All information provided within the marathon was objective and from reliable sources, he said, adding that he "absolutely” did not see any censorship involved in the project.

“There is common sense, there is a large volume of work that involves interaction with various state structures,” Pakholchuk continued. “The main goal is to do no harm. But this is not about prohibitions. There are general rules that concern global security, which we follow - we do not disclose photos/videos of the movement of equipment, military, we do not show roadblocks and the front line, we do not make public information about victims… until it is made public by authorised speakers.”

"The one who allows the broadcast controls the content in a certain way.”

Ihor Kulyas, an Ukrainian media expert who carries out daily analysis of the United News telethon, agreed that there was no direct or immediate censorship in the TV newsrooms involved.

However, he said that one could assume that there was self-censorship, particularly given the long history of Ukrainian channels that once belonged to oligarchs.

"Everyone in the editorial office knew which persons could be called on air and which could be not, and which topics were better not to touch on,” Kulyas continued. “This is the approach that works in the conditions of a telethon, and all this is currently combined into a unified channel.”

While the idea of broadcasting unified coverage amid a full-scale war was positive, Kulyas argued that the process of involving channels had been opaque and based on unknown criteria.

"The one who allows the broadcast controls the content in a certain way,” he said. “There are many socially important topics, inconvenient for the authorities, which pass the marathon by.”

Initially, the telethon included five TV channels - the state-owned Rada outlet, the Suspilne Broadcasting Company - Ukraine’s largest media group - and three commercial ones - ICTV/STB, 1+1, Inter and Ukraine 24.

This last, which belonged to Ukraine’s richest man Rinat Akhmetov, closed on July 11. In November 2022, the slot was given to the new TV channel My-Ukraine, which was created by former employees of Ukraine 24.

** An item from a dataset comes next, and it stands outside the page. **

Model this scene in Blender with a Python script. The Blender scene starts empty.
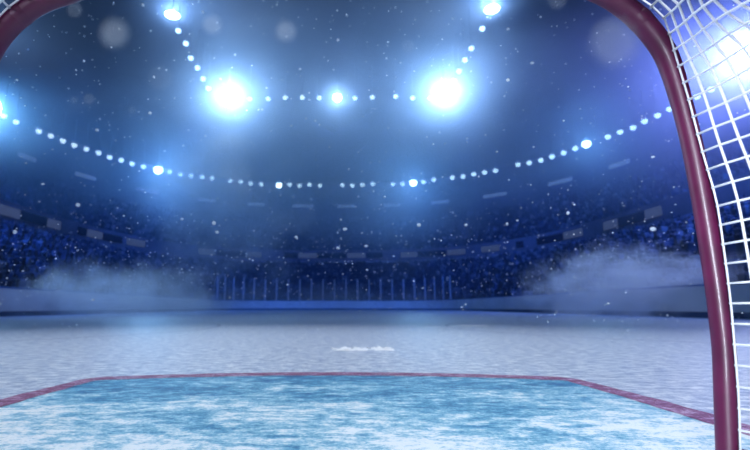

Each participant was given a six hour slot to ensure a 24-hour broadcast, while the Ukrainian channels that did not join the telethon began broadcasting it in part or in full.

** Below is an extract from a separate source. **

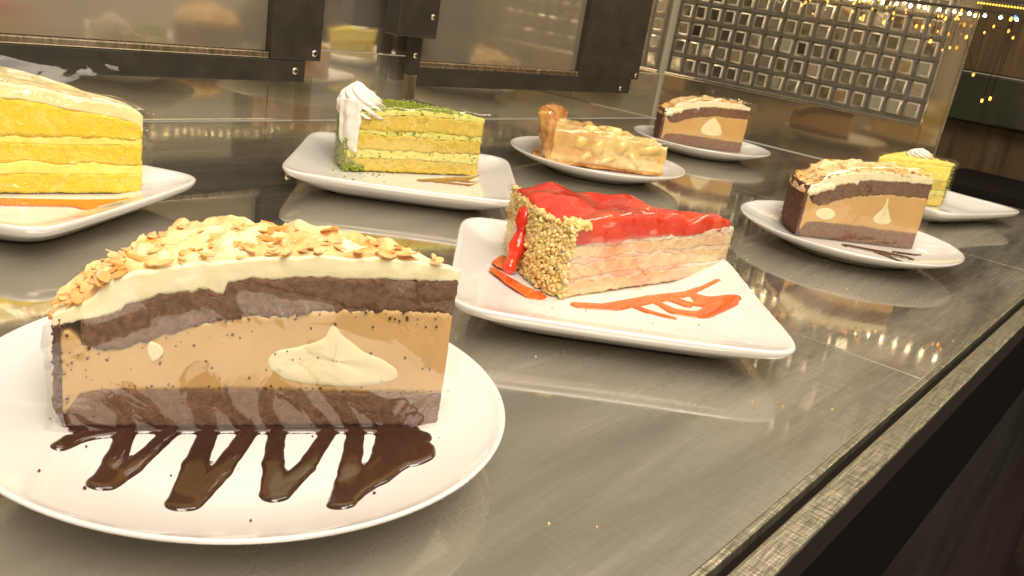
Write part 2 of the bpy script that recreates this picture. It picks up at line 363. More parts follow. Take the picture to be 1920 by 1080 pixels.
# end wall : low mirror + grid of small bevelled mirror tiles
t = empty('end_wall', (XB+.01, .53, 0)); tag(t, 'end wall with tiled mirror grid above a low mirror panel', 'wall')
YE = .335
box('mirror_panel', 0, .006, YE-.53-.03, YB-.53, .001, .076, M_endmir, t, .0004)
box('steel_trim', -.003, .006, YE-.53-.03, YB-.53, .0765, .0805, M_ledge_metal, t)
box('backing', .002, .006, YE-.53-.03, YB-.53, .081, .50, M_wall, t)
pitch_y, pitch_z = .0262, .0288
bm = bmesh.new(); Vt = []; Ft = []
ny = int((YB-YE)/pitch_y); nzr = 13
for i in range(ny):
    for j in range(nzr):
        y0 = YE-.53+.006+i*pitch_y; z0 = .0835+j*pitch_z
        a = .0018; cy, cz = y0+pitch_y/2, z0+pitch_z/2; hy, hz = pitch_y/2-a, pitch_z/2-a
        tx, tz = random.gauss(0, .0008), random.gauss(0, .0008)
        k = len(Vt); w = .0044
        for sy, sz in ((-1, -1), (1, -1), (1, 1), (-1, 1)): Vt.append((.0015, cy+sy*hy, cz+sz*hz))
        for sy, sz in ((-1, -1), (1, -1), (1, 1), (-1, 1)): Vt.append((-.0022+sy*tx+sz*tz, cy+sy*(hy-w), cz+sz*(hz-w)))
        for e in range(4): Ft.append((k+e, k+(e+1) % 4, k+4+(e+1) % 4, k+4+e))
        Ft.append((k+4, k+5, k+6, k+7))
M_tile = mirror('tile_face', (.60, .53, .42), .16, .10, 40, rvar=.12)
M_bevel = mirror('tile_bevel', (.80, .72, .58), .30, .05, 60, diff=.35)
stuff(mesh('mirror_tiles', Vt, Ft, M_tile, t, False)); tl = bpy.data.objects['mirror_tiles']; tl.data.materials.append(M_bevel)
for i_, p_ in enumerate(tl.data.polygons): p_.material_index = 0 if i_ % 5 == 4 else 1
bm = bmesh.new()
M_grid = simple('grey_lattice', (.11, .098, .074), .45, .3, 0, .2, (40, 40, 40))
for i in range(ny+1): y = YE-.53+.006+i*pitch_y; add_box(bm, -.0035, .001, y-.0014, y+.0014, .0812, .0835+nzr*pitch_z)
for j in range(nzr+1): z = .0835+j*pitch_z; add_box(bm, -.0030, .0012, YE-.53+.0036, YE-.53+.006+ny*pitch_y+.0024, z-.0014, z+.0014)
bmobj('lattice', bm, M_grid, t, False)
t = box('glass_edge', XB-.004, XB+.004, .302, .3065, .0, .42, M_ledge_metal); tag(t, 'thin upright edge of the end glass at the right of the mirror grid', 'glass edge')
t = box('end_post', XB+.005, XB+.02, .306, .334, .0, .42, M_endmir); tag(t, 'black upright post beside the mirror grid', 'post')
# dark cabinet past the open end
t = empty('side_cabinet', (1.62, .02, 0)); tag(t, 'dark wooden cabinet standing beyond the end of the case', 'cabinet')
box('base', -.03, .05, -.9, .36, -.4, -.001, M_dark, t); box('lower_door', 0, .05, -.9, .36, .0, .085, M_wood, t, .003)
box('dark_shelf', -.03, .05, -.9, .36, .086, .162, M_wood2, t, .003); box('upper_door', 0, .05, -.9, .36, .163, .60, M_wood, t, .003)
t = box('base_board', XB+.006, XB+.25, .0, .31, -.02, .012, M_dark); tag(t, 'black base board at the right end of the display shelf', 'base board')

# LED strip on the end wall; unseen front strip placed for glints at the rear
def led_strip(name, label, p0, p1, n, w, mat, hous):
    c = (Vector(p0)+Vector(p1))/2; t = empty(name, c); tag(t, label, 'light strip')
    d = (Vector(p1)-Vector(p0))
    bm = bmesh.new(); hx = abs(d.x)/2+.004; hy = abs(d.y)/2+.004
    add_box(bm, -hx, hx, -hy, hy, .0035, .007); bmobj('housing', bm, hous, t, False)
    bm = bmesh.new()
    for i in range(n):
        q = Vector(p0)+d*(i/(n-1))-c
        r = bmesh.ops.create_icosphere(bm, subdivisions=2, radius=w, matrix=Matrix.Translation(q))
    stuff(bmobj('diodes', bm, mat, t)) if n > 100 else bmobj('diodes', bm, mat, t)
led_strip('led_strip', 'row of warm white lights along the top of the mirror grid', (XB-.012, .10, .236), (XB-.012, .74, .236), 34, .0019, M_led, M_black)
led_strip('led_strip', 'row of warm white lights along the front of the case, outside the picture', (.62, .02, .182), (XB, .02, .182), 40, .0017, M_led, M_black)
led_strip('gold_light_strip', 'bright gold light strip at the top right corner', (1.30, .10, .249), (1.30, .30, .249), 56, .0014, M_led2, M_black)
t = empty('glint_beads', (1.28, .34, .2)); tag(t, 'scattered amber glowing beads standing in for reflected sparkles before the mirror grid', 'reflected sparkles')  # glowing beads stand in for sparkles reflected in the glass
pts = []
for i in range(96):
    a = random.random()
    y = lerp(.12, .54, a)-.34; z = .242-.2-abs(random.gauss(0, 1))*.040*(1.4-a)
    pts.append(Vector((random.uniform(-.03, .02), y, z)))
pts.sort(key=lambda p: p.y)
for i, p in enumerate(pts):
    bm = bmesh.new(); r = random.uniform(.0010, .0022)
    bmesh.ops.create_icosphere(bm, subdivisions=2, radius=r, matrix=Matrix.Translation(p) @ Matrix.Diagonal((1, .8, 1.3, 1)))
    bmobj('glint_bead', bm, M_blue if i in (24, 27) else (M_amber if i % 3 else M_ambr2), t)
bm = bmesh.new()
for a, b in zip(pts, pts[1:]):
    d = b-a; q = d.to_track_quat('Z', 'Y').to_matrix().to_4x4()
    bmesh.ops.create_cone(bm, segments=5, radius1=.0003, radius2=.0003, depth=d.length, matrix=Matrix.Translation((a+b)/2) @ q)
bmobj('bead_wire', bm, M_dark, t)  # added thread joining the glowing beads

# ------------------------------------------------------------------ plates
def rp_z(r, R=.094, zr=.0178, flat=.058, z0=.0072):
    return z0 if r < flat else lerp(z0, zr, ((r-flat)/(R-flat))**1.45)
def plate_round(loc, label):
    R = .094; n = 128
    prof = [(0, .0072)] + [(r, rp_z(r)) for r in (.02, .04, .055, .060, .065, .070, .075, .080, .084, .088, .0915)]
    prof += [(.0932, .0180), (.0940, .0178), (.0941, .0170), (.0932, .0160), (.088, .0132), (.08, .0098), (.07, .0063), (.062, .0036), (.058, .0020), (.056, .0006), (.053, .0004), (.052, .0022), (.0, .0022)]
    V = []; Fc = []
    for r, z in prof:
        for i in range(n): V.append(((r+1e-5)*math.cos(2*PI*i/n), (r+1e-5)*math.sin(2*PI*i/n), z))
    for k in range(len(prof)-1):
        for i in range(n): Fc.append((k*n+i, k*n+(i+1) % n, (k+1)*n+(i+1) % n, (k+1)*n+i))
    o = mesh('round_plate', V, Fc, M_cer); o.location = loc; tag(o, label, 'plate', 'round white plates'); return o
def sq_pt(phi, a, p):
    c, s = math.cos(phi), math.sin(phi); k = (abs(c)**p+abs(s)**p)**(-1/p); return a*k*c, a*k*s
def sp_z(s, phi):
    corner = abs(math.sin(2*phi))**3
    z0 = .0075
    if s < .56: return z0
    return lerp(z0, .0190+.0008*corner, ((s-.56)/.44)**1.35)
def plate_square(loc, rz, label, a=.091):
    n = 192; V = []; Fc = []
    ss = [0, .2, .4, .54, .58, .63, .68, .74, .80, .86, .92, .965]
    rows = [(s, lambda ph, s=s: sp_z(s, ph), lerp(3, 8.5, s)) for s in ss]
    rows += [(.99, lambda ph: sp_z(1, ph)+.0002, 9), (1.0, lambda ph: sp_z(1, ph)-.0006, 9), (.998, lambda ph: sp_z(1, ph)-.0022, 9), (.98, lambda ph: sp_z(.97, ph)-.0038, 9),
             (.90, lambda ph: sp_z(.9, ph)-.0052, 8.5), (.80, lambda ph: .0052, 7), (.72, lambda ph: .0026, 6), (.685, lambda ph: .0005, 6), (.66, lambda ph: .0004, 6), (.65, lambda ph: .002, 6), (.0, lambda ph: .002, 3)]
    for s, zf, p in rows:
        for i in range(n):
            ph = 2*PI*i/n; x, y = sq_pt(ph, a*(s+1e-5), p); V.append((x, y, zf(ph)))
    for k in range(len(rows)-1):
        for i in range(n): Fc.append((k*n+i, k*n+(i+1) % n, (k+1)*n+(i+1) % n, (k+1)*n+i))
    o = mesh('square_plate', V, Fc, M_cer); o.location = loc; o.rotation_euler = (0, 0, rz); tag(o, label, 'plate', 'square white plates'); return o

# ------------------------------------------------------------------ sauce : height field of strokes with a snapped rim
def sauce(name, loc, strokes, mat, label, zf, Hh=.0014, cell=.0007, k=.0012, cat='sauce', rs=1.3):
    def seg(px, py, a, b):
        ax, ay, ar = a; bx, by, br = b; dx, dy = bx-ax, by-ay; L = dx*dx+dy*dy
        t = max(0, min(1, ((px-ax)*dx+(py-ay)*dy)/L)) if L else 0
        return math.hypot(px-ax-dx*t, py-ay-dy*t)-lerp(ar, br, t)
    strokes = [[(x, y, r*rs) for x, y, r in s] for s in strokes]
    segs = [(a, b) for s in strokes for a, b in zip(s, s[1:])]
    bbs = [((a[0]+b[0])/2, (a[1]+b[1])/2, math.dist(a[:2], b[:2])/2+a[2]+b[2]+.003) for a, b in segs]
    def f(px, py):
        acc = 0; mn = 1e9
        if all(abs(px-cx_)>rr_ or abs(py-cy_)>rr_ for cx_, cy_, rr_ in bbs): return .02
        ds = [seg(px, py, a, b) for a, b in segs]; mn = min(ds)
        if mn > .01: return mn
        acc = sum(math.exp(-(d-mn)/k) for d in ds if d-mn < .01)
        return mn-k*math.log(acc)*.7 + nz((px, py, 0), 220)*.0003
    xs = [p[0] for s in strokes for p in s]; ys = [p[1] for s in strokes for p in s]; pad = .009
    x0, y0 = min(xs)-pad, min(ys)-pad; nx = int((max(xs)+pad-x0)/cell)+1; ny = int((max(ys)+pad-y0)/cell)+1
    fv = {}
    for i in range(nx):
        for j in range(ny): fv[i, j] = f(x0+i*cell, y0+j*cell)
    V = []; Fc = []; idx = {}
    def vid(i, j):
        if (i, j) in idx: return idx[i, j]
        px, py = x0+i*cell, y0+j*cell; d = fv[i, j]
        if d > 0:
            for _ in range(3):
                gx = (f(px+1e-4, py)-f(px-1e-4, py))/2e-4; gy = (f(px, py+1e-4)-f(px, py-1e-4))/2e-4
                g2 = max(.2, gx*gx+gy*gy); px -= d*gx/g2; py -= d*gy/g2; d = f(px, py)
            z = zf(math.hypot(px, py), px, py)-.0001
        else:
            z = zf(math.hypot(px, py), px, py)+Hh*(1-math.exp(2.2*d/.0024))**.6
        V.append((px, py, z)); idx[i, j] = len(V)-1; return idx[i, j]
    for i in range(nx-1):
        for j in range(ny-1):
            q = [fv[i, j], fv[i+1, j], fv[i+1, j+1], fv[i, j+1]]
            if min(q) < 0: Fc.append((vid(i, j), vid(i+1, j), vid(i+1, j+1), vid(i, j+1)))
    o = mesh(name, V, Fc, mat); o.location = loc; tag(o, label, cat); return o
rz_ = lambda r, x, y: rp_z(r)+.0002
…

Channel 5 and Priamyi, which belong to former president Petro Poroshenko, did not make it to the telethon, nor did the Espresso TV channel.

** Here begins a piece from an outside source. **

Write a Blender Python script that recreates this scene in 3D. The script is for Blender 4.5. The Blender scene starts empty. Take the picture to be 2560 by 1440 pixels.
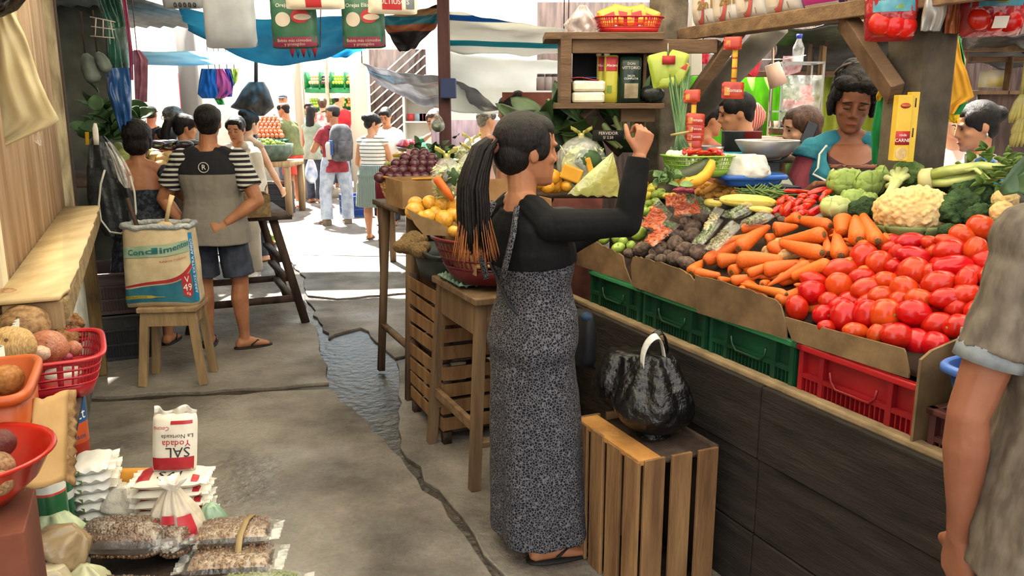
import bpy,math,random
from mathutils import Vector as V,Matrix,Euler,Quaternion,noise
R=random.Random(11)
SC=bpy.context.scene
COL=SC.collection
rad=math.radians
sin,cos,pi=math.sin,math.cos,math.pi
# ---------------------------------------------------------------- camera, world, sun, exposure
FPX=2050.0
PITCH=rad(12.2)
CAMH=1.6
cam_d=bpy.data.cameras.new('camera')
cam_d.sensor_width=36.0
cam_d.lens=36.0*FPX/2560.0
cam_d.clip_end=400
cam_d.clip_start=0.05
cam=bpy.data.objects.new('camera',cam_d)
COL.objects.link(cam)
cam.location=(0,0,CAMH)
cam.rotation_euler=(rad(90)-PITCH,0,0)
SC.camera=cam
SC.view_settings.view_transform='Standard'
SC.view_settings.look='None'
SC.view_settings.exposure=1.12
SC.view_settings.gamma=1.0
SC.view_settings.use_curve_mapping=False
W=bpy.data.worlds.new('sky')
SC.world=W
W.use_nodes=True
_bg=W.node_tree.nodes['Background']
_bg.inputs[0].default_value=(1.0,0.97,0.92,1)
_bg.inputs[1].default_value=1.5
sun_d=bpy.data.lights.new('sun','SUN')
sun_d.energy=20.0
sun_d.angle=rad(2.0)
sun_d.color=(1.0,0.95,0.85)
sun=bpy.data.objects.new('sun',sun_d)
COL.objects.link(sun)
sun.location=(0,10,12)
sun.rotation_euler=Euler((rad(-28),rad(-14),0))
cy=SC.cycles
cy.max_bounces=5
cy.diffuse_bounces=3
cy.glossy_bounces=2
cy.transmission_bounces=3
cy.transparent_max_bounces=10
cy.caustics_reflective=False
cy.caustics_refractive=False
cy.use_adaptive_sampling=True
cy.adaptive_threshold=0.03
# ---------------------------------------------------------------- pixel -> place helpers (places are in metres)
_c,_s=cos(PITCH),sin(PITCH)
def ray(px,py):
 a,b=(px-1280)/FPX,(py-720)/FPX
 return V((a,_c-_s*b,-_s-_c*b))
def P(px,py,Y):
 d=ray(px,py);t=Y/d.y
 return V((d.x*t,Y,CAMH+d.z*t))
def G(px,py,z=0.0):
 d=ray(px,py);t=(z-CAMH)/d.z
 return V((d.x*t,d.y*t,z))
 # aisle frame: s along the aisle, w across it (towards the big stall), z up
AU=V((-0.41,0.912,0)).normalized()
AN=V((AU.y,-AU.x,0))
AISLE=math.atan2(-AU.x,AU.y)
def A(s,w,z=0.0):
 p=AU*s+AN*w
 return V((p.x,p.y,z))
def Wp(px,py,w):
 d=ray(px,py);t=w/d.dot(AN)
 return V((d.x*t,d.y*t,CAMH+d.z*t))
def sw(p):return p.dot(AU),p.dot(AN)
def pl(px,py,o,n):
 d=ray(px,py);c=V((0,0,CAMH));t=(o-c).dot(n)/d.dot(n)
 return c+d*t
 # ---------------------------------------------------------------- materials
def lin(h):
 h=h.lstrip('#')
 o=[]
 for i in(0,2,4):
  c=int(h[i:i+2],16)/255.0
  o.append(c/12.92 if c<=.04045 else((c+.055)/1.055)**2.4)
 return(*o,1.0)
_mc={}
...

In April 2022, Channel 5, Priamyi and Espresso were switched off completely from the digital airwaves. The State Service for Special Communications and Information Protection called this move the "implementation of the decision of the National Security Council” regarding a unified information policy under martial law conditions.

It nonetheless gave assurances that all television channels of any ownership had and still had access to the United News information marathon, including Espresso, Priamyi and Channel 5.

"Whether or not to participate in it depends on the decision of the management bodies of these TV channels," the State Communications Service emphasised.

However, Espresso TV editor-in-chief Anastasia Ravva told IWPR that since the digital switch off she had received no offers to join the United News telethon.

She stressed that she viewed the channel’s disconnection, which took place without explanation, to be illegal and said it was not justified by the NSDC decision of March 18.

"In this decision, there is not one word about disconnecting our channel,” Ravva continued. “Until now, none of the representatives of the authorities, the responsible bodies, have taken responsibility for our disconnection and have not explained when we will be returned to the air.”

The Espresso editor-in-chief said that since the digital disconnection they had developed their presence on cable networks both in Ukraine and abroad, as well as strengthening their YouTube and social network platforms.

Espresso still broadcasts the telethon from midnight to 7am on its own initiative; the rest of the time they show their own content.

A MCIP representative told IWPR that according to the information available to them, Channel 5, Priamyi and Espresso were offered to join the United News' information marathon, but refused the proposed terms of cooperation.

Kulyas said that this situation had an inevitable knock-on effect on freedom of expression.

“The mechanism is approximately as follows: the central power decides who works in the marathon and who does not,” he continued. “The newsrooms that are allowed to air do not want to conflict with the central power and avoid topics that are inconvenient for the authorities and represent its position as much as possible.

“The president's office holds the telethon exclusively to promote its own political interests. If it hadn't happened, Channel 5 and Channel 24 would have been participants in the telethon, but they weren't allowed. Why? There are no answers."

Kulyas noted the lack of in depth coverage of issues such as the ruling faction's draft law on urban planning, or the suspension of Chernihiv major Vladyslav Atroshchenko on allegations of corruption.

“There's positive promotion only,” he continued. “Also, the ruling Servant of the People party is maximally represented in the telethon, and their biggest opponents - European Solidarity - are almost not represented.”

It is widely understood that the telethon will continue at least until the end of the war, although Kulyas argued that canceling the telethon would not harm national security, especially given that Zelensky had already shut down pro-Kremlin channels in 2021, before the full-scale invasion.

"If all the channels were working now, viewers would have the opportunity to choose according to the quality of the content,” he said. “However, even after victory, those in power will be very tempted to continue the telethon, primarily from a political point of view.”